Quanto à possibilidade de sociedades mais ou menos justas e iguais, é preciso perguntar-se primeiro a que corresponderiam, seja no mundo, seja no universo dos conceitos, igualdades, justezas ou justiças maiores e menores. Vivo ansioso por conhecê-las - caso alguém m'as possa apresentar. Entretanto, se não se pode sequer pensar em igualdade e justiça que não sejam exatas, parece compreensível ou razoável que se fale em desigualdades e injustiças maiores e menores, o que em termos sociais significa que os indivíduos em algum desfavor em seus meios toleram as respectivas desigualdades e injustiças, de onde se chega a que subscrevem o sistema de valores arbitrando que possuam menos e, como se mostrou, que suas tolerâncias são o que alimenta tal endosso.

A desigualdade promovida pelo capital só pode ser reconfigurada pela insubordinação, caso em que se permanece cultivando ou cultuando suas regras e os antes favorecidos podem ter suas posições trocadas com as de alguns antigos desfavorecidos.
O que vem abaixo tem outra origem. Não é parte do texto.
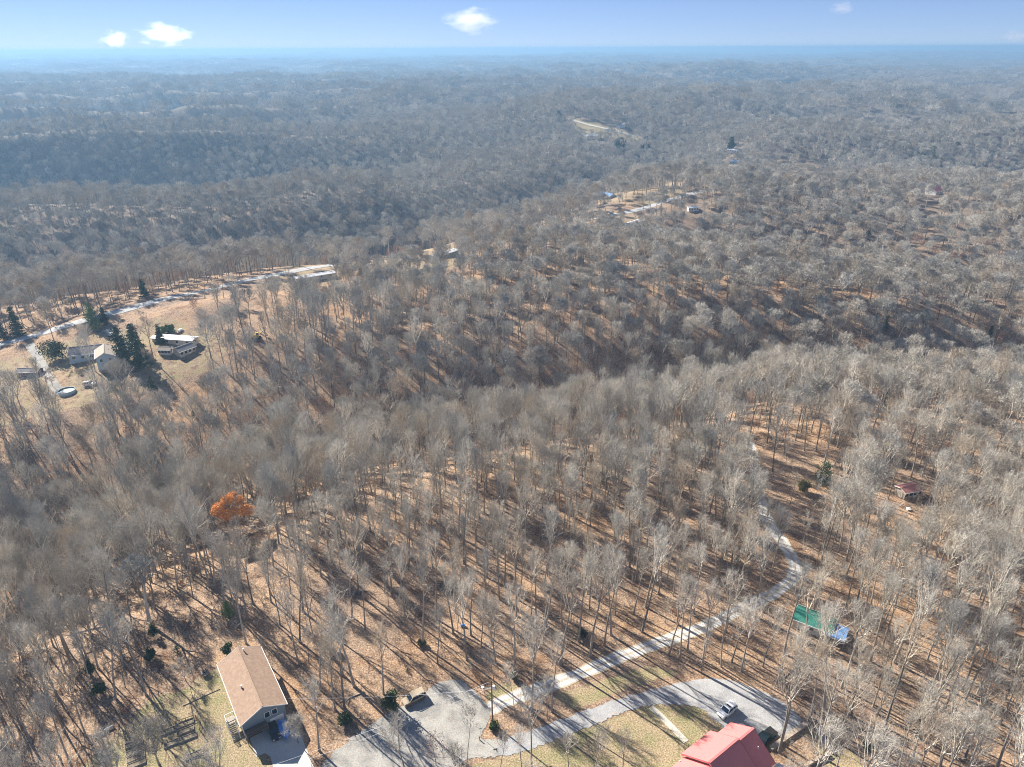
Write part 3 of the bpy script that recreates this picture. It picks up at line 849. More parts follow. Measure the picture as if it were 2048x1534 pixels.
# ------------------------------------------------------------------ near trees: each one an object
def region(x, y):
    if x < -62: return 'left'
    if x < -36 and y > 106: return 'behind_house'
    if x < -8 and y < 112: return 'van'
    if x > 48 and y < 128: return 'right'
    if y < 92: return 'front'
    if x < 5: return 'slope'
    if x < 52: return 'track'
    return 'shed'
REG = {
    'left': ('tall bare grey tree in the dense woods left of the brown-roofed house and garden beds', 'bare trees in the left woods'),
    'behind_house': ('tall bare tree in the woods just behind the brown-roofed house', 'bare trees behind the brown-roofed house'),
    'van': ('tall bare tree on leaf litter between the brown-roofed house and the turning circle', 'bare trees between the house and the turning circle'),
    'right': ('tall bare pale tree in the woods right of the gravel parking pad', 'bare trees right of the parking pad'),
    'front': ('bare tree at the bottom edge beside the paved turning circle and lawn', 'bare trees in front of the drive'),
    'slope': ('tall bare tree on the orange leafy slope beyond the turning circle', 'bare trees on the leafy slope'),
    'track': ('tall bare tree on brown leaf litter beside the two-track gravel lane', 'bare trees along the gravel lane'),
    'shed': ('tall bare pale tree in the woods around the green-roofed shed', 'bare trees around the green-roofed shed')}
SPECIAL = {0: 'straight bare tree above the gravel track, nearest the utility pole, casting a long shadow',
           1: 'bare tree above the gravel track, second one right of the utility pole', 4: 'thick bare trunk beside the upper end of the two-track gravel',
           5: 'slim bare tree directly above the pale top edge of the turning circle', 6: 'bare tree with dark trunk left of two paler trunks above the turning circle',
           11: 'thin bare tree whose foot is hidden behind the rounded evergreen shrub', 12: 'large many-branched bare tree at the bottom edge between the turning circle and the drive',
           15: 'bare tree at the curve of the upper edge of the gravel parking pad', 23: 'long leaning bare trunk in the bottom right woods',
           24: 'pale heavy-limbed bare tree at the bottom right beside the shadowed hollow', 35: 'big bare tree with thick trunk between the house and the lower street edge',
           36: 'bare tree standing alone beside the concrete drive of the brown-roofed house', 39: 'big dark bare trunk in the bottom left corner woods'}
near_pts = []          # (x, y, special index)
for i, f in enumerate(FEET):
    p = PX(*f); near_pts.append((p.x, p.y, i))
gx, gy = jit_grid(-190, 200, 76, 330, 5.5)
gxl, gyl = jit_grid(-200, -48, 84, 330, 9.0)
gx, gy = np.concatenate([gx, gxl]), np.concatenate([gy, gyl])
okm = allowed(gx, gy) & wedge(gx, gy, 12) & near_ok(gx, gy)
gx, gy = gx[okm], gy[okm]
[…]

Mas a insubordinação também pode - e deveria - levar a aboli-lo. É sempre uma curiosidade entender por que não tem sido esta uma alternativa mais considerada.

20 abril 2019

In extremis

É bom manter em mente que ao desejar ou 'exigir' 'apenas um pouco, um mínimo' ou mesmo 'o que de direito' relativamente a seja o que for, está-se de fato desejando ou 'exigindo' isto, pouco importa a quantidade ou a razão da necessidade ou da 'exigência', e assim mantendo-se refém do que alimenta o sistema econômico e moral em que se vive faz bom tempo, isto é, a carência, a necessidade, o déficit, a escassez, reais ou fictícios. A única maneira eficiente de se obter o que se quer parece ser essa que,  a propósito, continua sendo a mais simples:  obter!